Der Greif: Collaboration seems to be an important aspect of Galerie Gomis, as seen with the partnership with David Hill Gallery for the upcoming exhibition. How do you approach collaborations and what do you think they bring to the artistic landscape?

I love collaborations! I think they give more possibilities. Together we are stronger with the message we want to deliver, the visibility we can gain by joining forces. Collaborations are always worth a try, it helps one grow.

Der Greif: Could you share some insights into your curatorial process? How do you select artists and artworks for your exhibitions, and what criteria do you consider when shaping the narrative and themes of each show?

It’s all about intuition. It’s just about having a feeling for the art and the person, having that connection. Essentially, I follow my instincts and focus on the people that I find special.
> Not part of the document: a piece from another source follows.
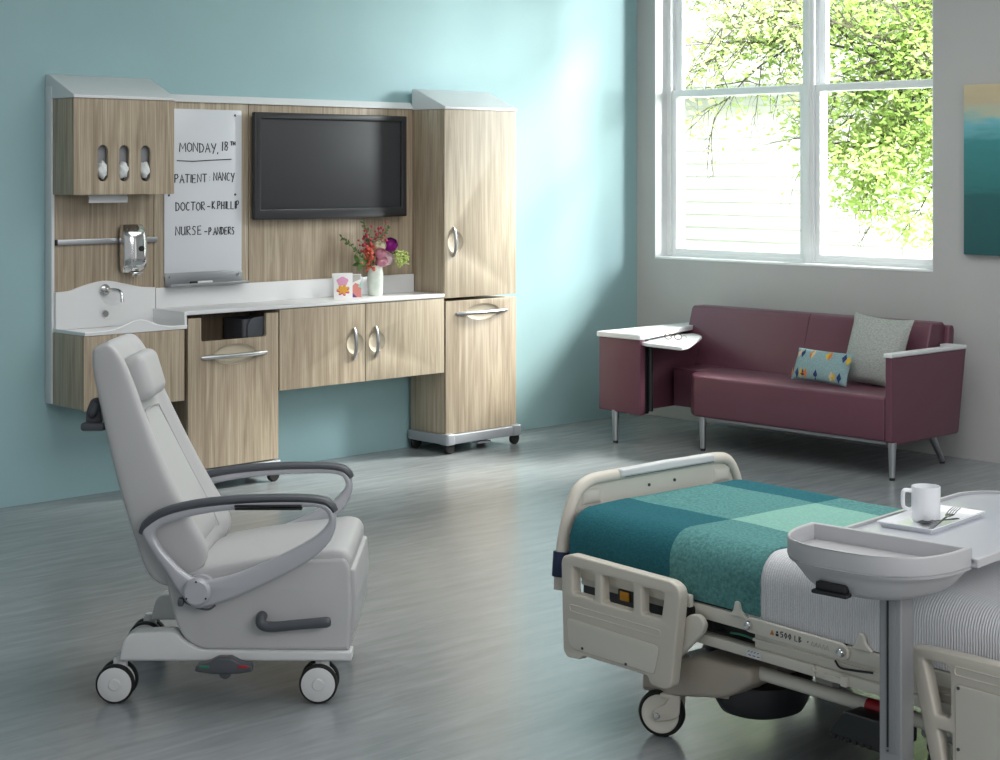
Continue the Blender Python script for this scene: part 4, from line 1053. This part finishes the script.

Same with the theme of a show, there’s no rules. Sometimes it’s a creative response to the world's current affairs, other times the space or the context will influence the creative direction.

Der Greif: Lastly, with the increasing globalization of the art world, how do you see the representation of artists from the African diaspora and the global South evolving? What challenges and opportunities do you anticipate in the coming years?

Art dealers around the world have awoken to the incredible talents emerging from the African diaspora and the global South. The momentum is unlikely to fade, there’s so much talent out there. My wish for the future is to see more individuals like myself play a part as gallery owners, establishing spaces that amplify these diverse voices. I wish for a landscape of curators representing various backgrounds and perspectives, authentically contributing to the art world beyond the art market and the money.